A Garden Full of Fantastic Elephant Dung Compost

sanctuary garden

We’ve been working hard on our garden for the past few weeks. Our two rescue goats (Sally & Jorgie) usually spend some time there, but two goats are no match for the growth that comes with the rainy season. The garden was getting pretty overrun with weeds and starting to look neglected. The team spent a few days pulling weeds, and then we hauled a few truckloads of compost up the hill.

Elephant dung is a fantastic compost – one of the best. Elephants digest less than half of what they eat, which is why they consume so much each day. This inefficient digestion also means that their dung is full of partially digested bark, hay, grass, fruit, and veggies – which is exactly what a garden needs. We mixed in all the compost, and this is what it looks like now.

We haven’t started planting yet – we are going to let the elephant compost settle, and then till it once more before planting. We will be planting melons, tomatoes, greens, pumpkins, squash, and some beans this year. We will primarily use the food to feed the animals – the elephants, but also the goats, tapirs, chickens, and whatever other furry or feathered friends join our menagerie in the next few months.

May 2, 2020


  1. REPLY
    Heidi says

    Beautiful! Truly organic!

  2. REPLY
    Sheila says

    Oh how nice‼️great maybe its going to be a bumper crop of of ?, pumpkins, squash?watermelons ?for the ladies‼️ I’ll bet your garden will be excellent with elephants dung! Wish I had some for my plant pots to see how flowers would grow in dung!! Good luck keeping birds and goats out of the garden! Please keep us updated?

  3. REPLY
    Julie says

    What a lovely little perfect place on earth. Good attracts good, so I’m sure there are more furry and feathered friends to come.
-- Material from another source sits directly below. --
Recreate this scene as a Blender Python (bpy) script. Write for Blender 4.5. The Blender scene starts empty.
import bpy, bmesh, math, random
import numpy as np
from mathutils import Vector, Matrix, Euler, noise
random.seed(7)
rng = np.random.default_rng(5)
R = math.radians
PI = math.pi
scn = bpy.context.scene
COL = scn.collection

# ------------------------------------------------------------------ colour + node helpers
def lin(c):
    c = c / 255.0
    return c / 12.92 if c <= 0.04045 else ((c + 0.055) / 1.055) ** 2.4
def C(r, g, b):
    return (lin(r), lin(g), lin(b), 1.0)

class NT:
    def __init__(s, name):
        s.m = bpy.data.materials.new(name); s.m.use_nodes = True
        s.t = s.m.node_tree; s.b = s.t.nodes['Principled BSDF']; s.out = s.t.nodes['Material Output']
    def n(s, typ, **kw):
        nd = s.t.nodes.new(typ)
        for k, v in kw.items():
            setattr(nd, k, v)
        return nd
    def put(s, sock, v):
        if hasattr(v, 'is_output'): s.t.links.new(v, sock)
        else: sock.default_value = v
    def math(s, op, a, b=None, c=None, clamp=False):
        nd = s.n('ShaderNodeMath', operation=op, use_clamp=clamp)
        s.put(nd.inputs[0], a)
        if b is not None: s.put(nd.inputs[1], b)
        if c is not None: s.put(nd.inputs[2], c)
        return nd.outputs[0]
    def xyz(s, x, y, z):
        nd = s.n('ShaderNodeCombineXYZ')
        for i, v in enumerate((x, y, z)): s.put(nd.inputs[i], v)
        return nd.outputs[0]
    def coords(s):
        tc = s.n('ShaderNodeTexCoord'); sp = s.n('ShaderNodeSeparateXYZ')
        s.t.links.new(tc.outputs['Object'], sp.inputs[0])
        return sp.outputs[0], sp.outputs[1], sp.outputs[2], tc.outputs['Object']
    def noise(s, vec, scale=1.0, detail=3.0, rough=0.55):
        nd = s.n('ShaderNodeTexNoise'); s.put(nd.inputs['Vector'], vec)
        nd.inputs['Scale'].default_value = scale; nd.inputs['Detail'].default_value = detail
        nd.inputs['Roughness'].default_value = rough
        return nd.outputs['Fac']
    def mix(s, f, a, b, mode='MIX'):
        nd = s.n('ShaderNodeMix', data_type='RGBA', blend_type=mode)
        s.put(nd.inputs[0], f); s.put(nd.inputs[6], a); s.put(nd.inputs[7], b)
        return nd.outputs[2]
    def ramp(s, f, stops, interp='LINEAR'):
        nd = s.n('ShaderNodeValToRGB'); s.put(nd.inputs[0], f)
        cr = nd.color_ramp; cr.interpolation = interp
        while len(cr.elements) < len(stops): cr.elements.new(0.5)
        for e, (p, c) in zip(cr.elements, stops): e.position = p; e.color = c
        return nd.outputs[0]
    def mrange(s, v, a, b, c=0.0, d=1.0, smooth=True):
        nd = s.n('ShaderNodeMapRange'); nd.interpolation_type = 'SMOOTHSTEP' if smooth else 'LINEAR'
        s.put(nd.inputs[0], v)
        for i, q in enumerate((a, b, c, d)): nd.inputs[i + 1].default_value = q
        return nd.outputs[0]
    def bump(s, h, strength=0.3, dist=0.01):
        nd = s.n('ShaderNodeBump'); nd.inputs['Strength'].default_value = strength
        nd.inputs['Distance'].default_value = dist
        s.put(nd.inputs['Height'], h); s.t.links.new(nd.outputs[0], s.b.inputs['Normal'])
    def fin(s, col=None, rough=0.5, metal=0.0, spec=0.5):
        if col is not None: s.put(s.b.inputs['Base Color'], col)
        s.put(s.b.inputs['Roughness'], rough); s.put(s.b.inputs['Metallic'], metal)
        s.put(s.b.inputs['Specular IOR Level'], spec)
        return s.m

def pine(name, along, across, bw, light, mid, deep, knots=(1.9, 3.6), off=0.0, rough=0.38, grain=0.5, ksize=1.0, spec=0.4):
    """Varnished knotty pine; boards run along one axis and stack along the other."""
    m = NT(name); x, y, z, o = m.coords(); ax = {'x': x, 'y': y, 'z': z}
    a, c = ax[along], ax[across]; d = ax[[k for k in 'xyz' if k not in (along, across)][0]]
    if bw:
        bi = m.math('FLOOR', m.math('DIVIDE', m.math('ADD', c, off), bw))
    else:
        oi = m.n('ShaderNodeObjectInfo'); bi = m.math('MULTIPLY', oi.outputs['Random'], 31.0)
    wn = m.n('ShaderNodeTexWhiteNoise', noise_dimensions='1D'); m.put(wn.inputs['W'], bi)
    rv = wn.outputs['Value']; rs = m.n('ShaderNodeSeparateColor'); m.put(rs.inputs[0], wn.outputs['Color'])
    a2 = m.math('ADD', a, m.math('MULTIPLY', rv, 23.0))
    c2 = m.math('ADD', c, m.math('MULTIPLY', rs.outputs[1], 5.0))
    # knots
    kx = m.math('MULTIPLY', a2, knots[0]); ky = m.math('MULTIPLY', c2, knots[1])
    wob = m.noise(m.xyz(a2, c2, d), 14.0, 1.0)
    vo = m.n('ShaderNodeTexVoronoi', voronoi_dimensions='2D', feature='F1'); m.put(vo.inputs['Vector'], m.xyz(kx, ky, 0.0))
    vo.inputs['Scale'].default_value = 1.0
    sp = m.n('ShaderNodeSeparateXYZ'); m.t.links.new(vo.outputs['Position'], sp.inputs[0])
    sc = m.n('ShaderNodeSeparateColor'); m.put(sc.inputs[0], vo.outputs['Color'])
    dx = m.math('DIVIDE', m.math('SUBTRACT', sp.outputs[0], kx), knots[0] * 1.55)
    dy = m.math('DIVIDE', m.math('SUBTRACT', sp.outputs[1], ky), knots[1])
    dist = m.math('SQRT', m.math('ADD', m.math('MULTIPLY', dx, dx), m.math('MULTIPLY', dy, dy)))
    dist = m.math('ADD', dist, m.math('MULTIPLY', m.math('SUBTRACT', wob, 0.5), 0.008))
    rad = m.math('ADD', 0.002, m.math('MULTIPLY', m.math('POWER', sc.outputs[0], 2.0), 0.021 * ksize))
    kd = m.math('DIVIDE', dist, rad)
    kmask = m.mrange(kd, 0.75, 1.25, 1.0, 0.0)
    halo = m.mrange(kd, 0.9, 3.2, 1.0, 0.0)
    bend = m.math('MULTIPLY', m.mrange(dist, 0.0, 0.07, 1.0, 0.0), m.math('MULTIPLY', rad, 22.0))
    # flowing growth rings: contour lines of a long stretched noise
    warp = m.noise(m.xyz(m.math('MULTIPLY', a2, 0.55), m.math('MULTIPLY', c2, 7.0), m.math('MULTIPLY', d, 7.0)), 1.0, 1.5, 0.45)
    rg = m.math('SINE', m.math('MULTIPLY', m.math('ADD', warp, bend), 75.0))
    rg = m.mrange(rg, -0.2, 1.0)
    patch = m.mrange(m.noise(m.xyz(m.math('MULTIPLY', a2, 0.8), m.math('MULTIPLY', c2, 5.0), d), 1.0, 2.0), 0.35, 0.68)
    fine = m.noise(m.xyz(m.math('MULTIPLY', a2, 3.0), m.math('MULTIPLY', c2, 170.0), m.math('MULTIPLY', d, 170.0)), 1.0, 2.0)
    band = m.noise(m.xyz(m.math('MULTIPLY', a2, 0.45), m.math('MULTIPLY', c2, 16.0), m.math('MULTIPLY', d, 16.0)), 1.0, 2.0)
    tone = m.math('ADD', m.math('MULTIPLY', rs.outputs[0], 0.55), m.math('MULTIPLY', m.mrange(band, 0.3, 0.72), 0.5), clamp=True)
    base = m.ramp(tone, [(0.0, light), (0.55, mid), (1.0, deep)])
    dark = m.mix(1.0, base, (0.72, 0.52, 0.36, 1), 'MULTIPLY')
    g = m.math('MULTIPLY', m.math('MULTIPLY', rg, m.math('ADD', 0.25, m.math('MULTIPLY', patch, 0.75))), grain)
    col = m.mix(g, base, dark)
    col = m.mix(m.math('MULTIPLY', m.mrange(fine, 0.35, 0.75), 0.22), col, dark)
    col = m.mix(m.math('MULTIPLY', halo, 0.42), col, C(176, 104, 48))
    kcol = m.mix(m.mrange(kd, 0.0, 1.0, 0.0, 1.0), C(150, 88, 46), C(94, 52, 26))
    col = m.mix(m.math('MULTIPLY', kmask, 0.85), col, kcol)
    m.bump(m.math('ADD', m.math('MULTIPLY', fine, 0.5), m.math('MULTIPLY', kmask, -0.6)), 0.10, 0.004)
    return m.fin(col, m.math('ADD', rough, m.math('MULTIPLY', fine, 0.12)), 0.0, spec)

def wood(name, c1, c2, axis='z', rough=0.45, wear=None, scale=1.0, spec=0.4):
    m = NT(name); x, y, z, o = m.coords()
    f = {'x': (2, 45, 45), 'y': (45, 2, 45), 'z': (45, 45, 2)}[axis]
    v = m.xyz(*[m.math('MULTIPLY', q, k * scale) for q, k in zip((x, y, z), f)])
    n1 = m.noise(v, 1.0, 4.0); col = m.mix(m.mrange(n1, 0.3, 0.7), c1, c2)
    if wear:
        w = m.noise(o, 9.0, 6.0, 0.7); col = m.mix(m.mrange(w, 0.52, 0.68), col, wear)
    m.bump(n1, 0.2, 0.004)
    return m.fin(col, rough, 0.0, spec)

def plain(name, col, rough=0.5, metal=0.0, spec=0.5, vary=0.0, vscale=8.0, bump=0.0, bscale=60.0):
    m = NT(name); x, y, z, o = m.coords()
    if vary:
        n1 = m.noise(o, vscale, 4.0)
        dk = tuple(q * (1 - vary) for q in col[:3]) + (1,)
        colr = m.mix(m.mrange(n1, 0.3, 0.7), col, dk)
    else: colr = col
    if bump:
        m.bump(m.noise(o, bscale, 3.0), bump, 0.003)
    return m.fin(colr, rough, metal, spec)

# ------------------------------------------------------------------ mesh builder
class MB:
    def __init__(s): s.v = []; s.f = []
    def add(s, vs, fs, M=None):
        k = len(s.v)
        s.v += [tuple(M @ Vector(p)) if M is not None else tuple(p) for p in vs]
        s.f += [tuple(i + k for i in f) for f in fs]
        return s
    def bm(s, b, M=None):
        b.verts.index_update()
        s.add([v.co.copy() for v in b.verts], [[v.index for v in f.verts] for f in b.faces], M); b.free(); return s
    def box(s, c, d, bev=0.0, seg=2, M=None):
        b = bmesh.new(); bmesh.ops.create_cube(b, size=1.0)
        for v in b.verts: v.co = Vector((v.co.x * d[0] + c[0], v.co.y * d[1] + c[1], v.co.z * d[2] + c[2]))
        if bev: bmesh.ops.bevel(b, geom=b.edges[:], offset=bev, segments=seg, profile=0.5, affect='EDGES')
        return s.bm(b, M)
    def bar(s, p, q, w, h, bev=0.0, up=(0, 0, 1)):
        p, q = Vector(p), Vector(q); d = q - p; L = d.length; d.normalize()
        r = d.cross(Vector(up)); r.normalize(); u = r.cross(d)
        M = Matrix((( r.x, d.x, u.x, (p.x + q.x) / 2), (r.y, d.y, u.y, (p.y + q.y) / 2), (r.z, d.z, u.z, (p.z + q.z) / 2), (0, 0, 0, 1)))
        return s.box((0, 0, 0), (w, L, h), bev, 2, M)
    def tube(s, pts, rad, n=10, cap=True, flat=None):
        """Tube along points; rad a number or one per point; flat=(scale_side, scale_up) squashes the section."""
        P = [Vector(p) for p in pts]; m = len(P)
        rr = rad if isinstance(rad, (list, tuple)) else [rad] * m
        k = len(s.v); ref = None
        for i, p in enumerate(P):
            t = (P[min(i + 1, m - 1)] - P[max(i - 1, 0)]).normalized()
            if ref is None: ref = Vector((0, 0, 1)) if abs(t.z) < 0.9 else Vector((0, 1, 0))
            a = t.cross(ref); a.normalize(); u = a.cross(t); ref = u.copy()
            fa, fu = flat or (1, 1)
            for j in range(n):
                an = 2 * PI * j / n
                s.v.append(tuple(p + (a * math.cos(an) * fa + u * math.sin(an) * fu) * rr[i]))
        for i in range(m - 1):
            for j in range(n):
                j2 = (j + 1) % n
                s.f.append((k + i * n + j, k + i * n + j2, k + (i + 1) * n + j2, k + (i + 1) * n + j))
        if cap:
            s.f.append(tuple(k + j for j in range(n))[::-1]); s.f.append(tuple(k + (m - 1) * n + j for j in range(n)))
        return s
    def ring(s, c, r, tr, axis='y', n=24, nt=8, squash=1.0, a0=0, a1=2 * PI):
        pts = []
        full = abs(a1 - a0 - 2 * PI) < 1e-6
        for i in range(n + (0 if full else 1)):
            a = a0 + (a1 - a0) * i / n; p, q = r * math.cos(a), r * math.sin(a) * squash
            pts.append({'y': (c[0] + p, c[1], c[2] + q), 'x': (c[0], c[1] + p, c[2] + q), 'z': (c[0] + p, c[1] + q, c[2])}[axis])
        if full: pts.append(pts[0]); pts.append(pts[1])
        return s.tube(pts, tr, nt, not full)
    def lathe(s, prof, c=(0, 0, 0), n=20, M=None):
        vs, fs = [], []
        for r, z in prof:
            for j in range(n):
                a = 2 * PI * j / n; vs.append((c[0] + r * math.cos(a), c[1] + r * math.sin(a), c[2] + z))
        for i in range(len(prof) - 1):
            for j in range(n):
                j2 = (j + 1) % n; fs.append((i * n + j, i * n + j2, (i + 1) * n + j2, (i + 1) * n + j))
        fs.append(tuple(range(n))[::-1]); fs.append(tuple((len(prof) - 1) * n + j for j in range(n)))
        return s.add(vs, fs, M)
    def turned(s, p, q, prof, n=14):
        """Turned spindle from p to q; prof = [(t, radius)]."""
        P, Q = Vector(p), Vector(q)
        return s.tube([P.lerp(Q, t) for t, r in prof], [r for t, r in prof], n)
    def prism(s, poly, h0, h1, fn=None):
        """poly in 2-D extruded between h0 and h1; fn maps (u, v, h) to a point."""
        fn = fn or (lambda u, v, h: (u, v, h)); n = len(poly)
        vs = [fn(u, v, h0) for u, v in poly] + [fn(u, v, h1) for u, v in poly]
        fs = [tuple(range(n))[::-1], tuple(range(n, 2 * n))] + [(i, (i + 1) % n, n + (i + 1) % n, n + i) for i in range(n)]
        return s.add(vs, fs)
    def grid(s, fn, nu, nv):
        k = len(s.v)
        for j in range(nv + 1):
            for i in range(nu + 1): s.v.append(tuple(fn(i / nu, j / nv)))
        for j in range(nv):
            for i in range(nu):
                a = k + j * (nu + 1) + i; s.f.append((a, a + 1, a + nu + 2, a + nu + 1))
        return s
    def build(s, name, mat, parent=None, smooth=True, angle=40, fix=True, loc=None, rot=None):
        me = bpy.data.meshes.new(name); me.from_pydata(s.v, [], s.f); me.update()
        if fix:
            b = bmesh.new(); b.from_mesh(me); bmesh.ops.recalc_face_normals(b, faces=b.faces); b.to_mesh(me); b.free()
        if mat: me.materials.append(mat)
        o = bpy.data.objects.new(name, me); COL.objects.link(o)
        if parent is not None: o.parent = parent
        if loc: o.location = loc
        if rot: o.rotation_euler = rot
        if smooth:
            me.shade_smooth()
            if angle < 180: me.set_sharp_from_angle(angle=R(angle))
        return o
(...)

As Sheila said, “please keep us updated ?!”

  4. REPLY
    Sherry says

    Smart, grow your own food and enjoy the fruits of your labor!

  5. REPLY
    Lila says

    Dream life…

  6. REPLY
    Sallie Robbins-Druian says

    Wowsers! Way to go in spreading the wealth! Bravo!

  7. REPLY
    Maggie says

    Hope your garden thrives! But I got a question for you, if you don’t mind. Y’all have said your girls love fruit loops. How do you discover that elephants like fruit loops? Do you just toss them in their mouth by the handful, or give them a bucket and let them snack? Do they like other human breakfast cereals? If you are hunting for a topic for your blog, would you give us the story about elephants and fruit loops please!

    • REPLY
      EleComposer says

      Elephants have a tendency to like sweet things. Different trainers use different jackpot rewards, but generally they go towards something sweet. Jelly beans are also a common thing. What trainers are looking for is something small because if the elephant does really well a couple of times during the session, you don’t want to be overloading them with sugar. The majority of the time you use fruits and vegetables, the froot loops are just something a little extra to use.

      No, we don’t put stuff directly in their mouth – generally we put stuff in their nose. That way they can smell it and decide if they want to stick it in their mouth or throw it on the ground which is what they do if they aren’t really interested in what you’re giving them..

      As far as whether or not they like other cereals, too, – I’m sure we could probably offer them Frosted Flakes, or other sugary cereals. Cheerios have also been used. Froot Loops are not the only way to go, but because Froot Loops smell fruity, they do have a tendency to work. Also, the cereal aisle is very limited in Brazil – but they do have Froot Loops. 😉

  8. REPLY
    Rosie P says

    A great re-cycling unit! Dung to crops to dung to crops. Amazing!!!!!! And the circle of life goes on!

  9. REPLY
    carey says

    Very best of luck with it, I look forward to you having a bumper harvest, and do please post some photos of what the plot looks like in full growth!